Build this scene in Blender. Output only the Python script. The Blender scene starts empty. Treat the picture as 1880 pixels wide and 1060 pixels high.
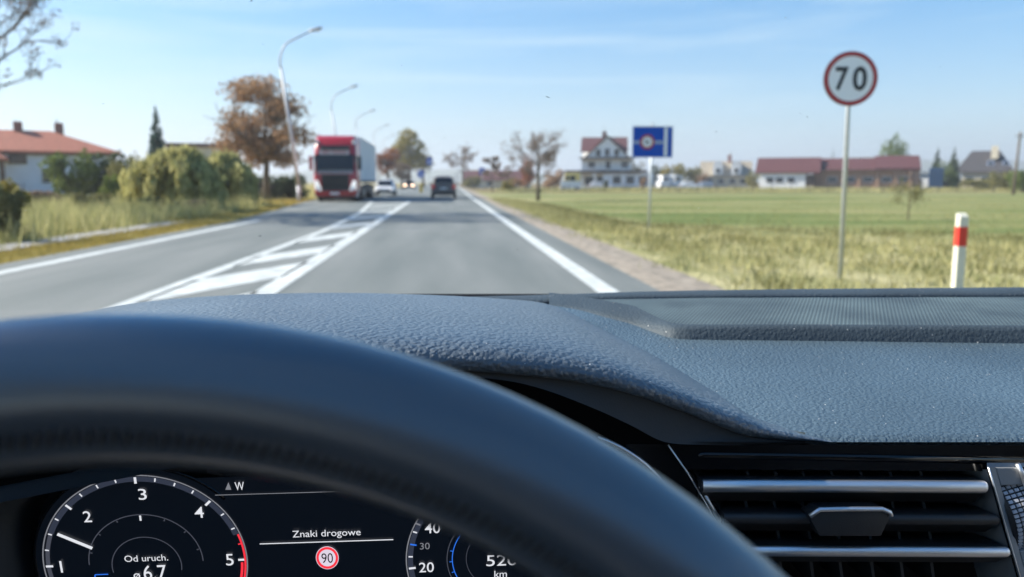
import bpy, bmesh, math, random
import numpy as np
from mathutils import Vector, Matrix
sc = bpy.context.scene
C = sc.collection
R = math.radians
# ------------------------------------------------------------------ camera
EYE = Vector((0, 0, 1.25))
F, CX, CY = 1450.0, 940.0, 530.0
YAW, PITCH = R(4.53), R(7.70)
cam_d = bpy.data.cameras.new('camera')
cam = bpy.data.objects.new('camera', cam_d); C.objects.link(cam)
cam.location = EYE
cam.rotation_euler = (R(90) - PITCH, 0, -YAW)
cam_d.sensor_width = 36; cam_d.lens = F / 1880 * 36
cam_d.clip_start = 0.01; cam_d.clip_end = 20000
cam_d.dof.use_dof = True; cam_d.dof.focus_distance = 0.46; cam_d.dof.aperture_fstop = 9.8
cam_d.dof.aperture_blades = 0
sc.camera = cam
sc.cycles.use_denoising = True; sc.cycles.denoising_prefilter = 'ACCURATE'
# ------------------------------------------------------------------ sky and sun
SUN_EL, SUN_AZ = R(33), R(75)            # azimuth counted to the left of the road direction
world = bpy.data.worlds.new('World'); sc.world = world; world.use_nodes = True
nt = world.node_tree; nt.nodes.clear()
n_out = nt.nodes.new('ShaderNodeOutputWorld'); n_bg = nt.nodes.new('ShaderNodeBackground')
n_sky = nt.nodes.new('ShaderNodeTexSky'); n_sky.sky_type = 'NISHITA'; n_sky.sun_disc = False
n_sky.sun_elevation = SUN_EL; n_sky.sun_rotation = -SUN_AZ
n_sky.air_density = 1.0; n_sky.dust_density = 0.6; n_sky.ozone_density = 1.6; n_sky.altitude = 100
n_bg.inputs['Strength'].default_value = 0.085
tc = nt.nodes.new('ShaderNodeTexCoord'); mp = nt.nodes.new('ShaderNodeMapping')
mp.inputs['Scale'].default_value = (1.3, 1.0, 14.0); mp.inputs['Rotation'].default_value = (0, R(9), R(10))
nz = nt.nodes.new('ShaderNodeTexNoise'); nz.inputs['Scale'].default_value = 1.7; nz.inputs['Detail'].default_value = 6
nz.inputs['Distortion'].default_value = 0.6
rp = nt.nodes.new('ShaderNodeValToRGB'); rp.color_ramp.elements[0].position = 0.48; rp.color_ramp.elements[1].position = 0.72
rp.color_ramp.elements[0].color = (0, 0, 0, 1); rp.color_ramp.elements[1].color = (0.5, 0.5, 0.5, 1)
mx = nt.nodes.new('ShaderNodeMix'); mx.data_type = 'RGBA'
mx.inputs[7].default_value = (3.7, 4.75, 5.5, 1)
# low bank of haze cloud near the horizon, all the way round
sp = nt.nodes.new('ShaderNodeSeparateXYZ'); bk = nt.nodes.new('ShaderNodeValToRGB')
bk.color_ramp.elements[0].position = 0.0; bk.color_ramp.elements[0].color = (0.85, 0.85, 0.85, 1)
bk.color_ramp.elements[1].position = 0.34; bk.color_ramp.elements[1].color = (0, 0, 0, 1)
e = bk.color_ramp.elements.new(0.10); e.color = (0.5, 0.5, 0.5, 1)
mx2 = nt.nodes.new('ShaderNodeMix'); mx2.data_type = 'RGBA'; mx2.inputs[7].default_value = (2.7, 3.45, 4.7, 1)
L = nt.links.new
L(tc.outputs['Generated'], mp.inputs['Vector']); L(mp.outputs[0], nz.inputs['Vector']); L(nz.outputs[0], rp.inputs[0])
L(tc.outputs['Generated'], sp.inputs[0]); L(sp.outputs['Z'], bk.inputs[0])
hs = nt.nodes.new('ShaderNodeHueSaturation'); hs.inputs['Saturation'].default_value = 1.6; L(n_sky.outputs[0], hs.inputs['Color'])
L(bk.outputs[0], mx2.inputs[0]); L(hs.outputs[0], mx2.inputs[6])
L(rp.outputs[0], mx.inputs[0]); L(mx2.outputs[2], mx.inputs[6])
L(mx.outputs[2], n_bg.inputs['Color']); L(n_bg.outputs[0], n_out.inputs['Surface'])
sun_d = bpy.data.lights.new('sun', 'SUN'); sun_d.energy = 4.6; sun_d.angle = R(0.5); sun_d.color = (1.0, 0.93, 0.82)
sun = bpy.data.objects.new('sun', sun_d); C.objects.link(sun)
sdir = Vector((-math.sin(SUN_AZ) * math.cos(SUN_EL), math.cos(SUN_AZ) * math.cos(SUN_EL), math.sin(SUN_EL)))
sun.rotation_euler = sdir.to_track_quat('Z', 'Y').to_euler()
sun.location = (0, 0, 60)
vs = sc.view_settings
vs.view_transform = 'Standard'; vs.look = 'None'; vs.gamma = 1; vs.use_curve_mapping = False
vs.exposure = 1.22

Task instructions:
Take the listing above and print it exactly, apart from the pictures.

Exercise result:
Build this scene in Blender. Output only the Python script. The Blender scene starts empty. Treat the picture as 1880 pixels wide and 1060 pixels high.
import bpy, bmesh, math, random
import numpy as np
from mathutils import Vector, Matrix
sc = bpy.context.scene
C = sc.collection
R = math.radians
# ------------------------------------------------------------------ camera
EYE = Vector((0, 0, 1.25))
F, CX, CY = 1450.0, 940.0, 530.0
YAW, PITCH = R(4.53), R(7.70)
cam_d = bpy.data.cameras.new('camera')
cam = bpy.data.objects.new('camera', cam_d); C.objects.link(cam)
cam.location = EYE
cam.rotation_euler = (R(90) - PITCH, 0, -YAW)
cam_d.sensor_width = 36; cam_d.lens = F / 1880 * 36
cam_d.clip_start = 0.01; cam_d.clip_end = 20000
cam_d.dof.use_dof = True; cam_d.dof.focus_distance = 0.46; cam_d.dof.aperture_fstop = 9.8
cam_d.dof.aperture_blades = 0
sc.camera = cam
sc.cycles.use_denoising = True; sc.cycles.denoising_prefilter = 'ACCURATE'
# ------------------------------------------------------------------ sky and sun
SUN_EL, SUN_AZ = R(33), R(75)            # azimuth counted to the left of the road direction
world = bpy.data.worlds.new('World'); sc.world = world; world.use_nodes = True
nt = world.node_tree; nt.nodes.clear()
n_out = nt.nodes.new('ShaderNodeOutputWorld'); n_bg = nt.nodes.new('ShaderNodeBackground')
n_sky = nt.nodes.new('ShaderNodeTexSky'); n_sky.sky_type = 'NISHITA'; n_sky.sun_disc = False
n_sky.sun_elevation = SUN_EL; n_sky.sun_rotation = -SUN_AZ
n_sky.air_density = 1.0; n_sky.dust_density = 0.6; n_sky.ozone_density = 1.6; n_sky.altitude = 100
n_bg.inputs['Strength'].default_value = 0.085
tc = nt.nodes.new('ShaderNodeTexCoord'); mp = nt.nodes.new('ShaderNodeMapping')
mp.inputs['Scale'].default_value = (1.3, 1.0, 14.0); mp.inputs['Rotation'].default_value = (0, R(9), R(10))
nz = nt.nodes.new('ShaderNodeTexNoise'); nz.inputs['Scale'].default_value = 1.7; nz.inputs['Detail'].default_value = 6
nz.inputs['Distortion'].default_value = 0.6
rp = nt.nodes.new('ShaderNodeValToRGB'); rp.color_ramp.elements[0].position = 0.48; rp.color_ramp.elements[1].position = 0.72
rp.color_ramp.elements[0].color = (0, 0, 0, 1); rp.color_ramp.elements[1].color = (0.5, 0.5, 0.5, 1)
mx = nt.nodes.new('ShaderNodeMix'); mx.data_type = 'RGBA'
mx.inputs[7].default_value = (3.7, 4.75, 5.5, 1)
# low bank of haze cloud near the horizon, all the way round
sp = nt.nodes.new('ShaderNodeSeparateXYZ'); bk = nt.nodes.new('ShaderNodeValToRGB')
bk.color_ramp.elements[0].position = 0.0; bk.color_ramp.elements[0].color = (0.85, 0.85, 0.85, 1)
bk.color_ramp.elements[1].position = 0.34; bk.color_ramp.elements[1].color = (0, 0, 0, 1)
e = bk.color_ramp.elements.new(0.10); e.color = (0.5, 0.5, 0.5, 1)
mx2 = nt.nodes.new('ShaderNodeMix'); mx2.data_type = 'RGBA'; mx2.inputs[7].default_value = (2.7, 3.45, 4.7, 1)
L = nt.links.new
L(tc.outputs['Generated'], mp.inputs['Vector']); L(mp.outputs[0], nz.inputs['Vector']); L(nz.outputs[0], rp.inputs[0])
L(tc.outputs['Generated'], sp.inputs[0]); L(sp.outputs['Z'], bk.inputs[0])
hs = nt.nodes.new('ShaderNodeHueSaturation'); hs.inputs['Saturation'].default_value = 1.6; L(n_sky.outputs[0], hs.inputs['Color'])
L(bk.outputs[0], mx2.inputs[0]); L(hs.outputs[0], mx2.inputs[6])
L(rp.outputs[0], mx.inputs[0]); L(mx2.outputs[2], mx.inputs[6])
L(mx.outputs[2], n_bg.inputs['Color']); L(n_bg.outputs[0], n_out.inputs['Surface'])
sun_d = bpy.data.lights.new('sun', 'SUN'); sun_d.energy = 4.6; sun_d.angle = R(0.5); sun_d.color = (1.0, 0.93, 0.82)
sun = bpy.data.objects.new('sun', sun_d); C.objects.link(sun)
sdir = Vector((-math.sin(SUN_AZ) * math.cos(SUN_EL), math.cos(SUN_AZ) * math.cos(SUN_EL), math.sin(SUN_EL)))
sun.rotation_euler = sdir.to_track_quat('Z', 'Y').to_euler()
sun.location = (0, 0, 60)
vs = sc.view_settings
vs.view_transform = 'Standard'; vs.look = 'None'; vs.gamma = 1; vs.use_curve_mapping = False
vs.exposure = 1.22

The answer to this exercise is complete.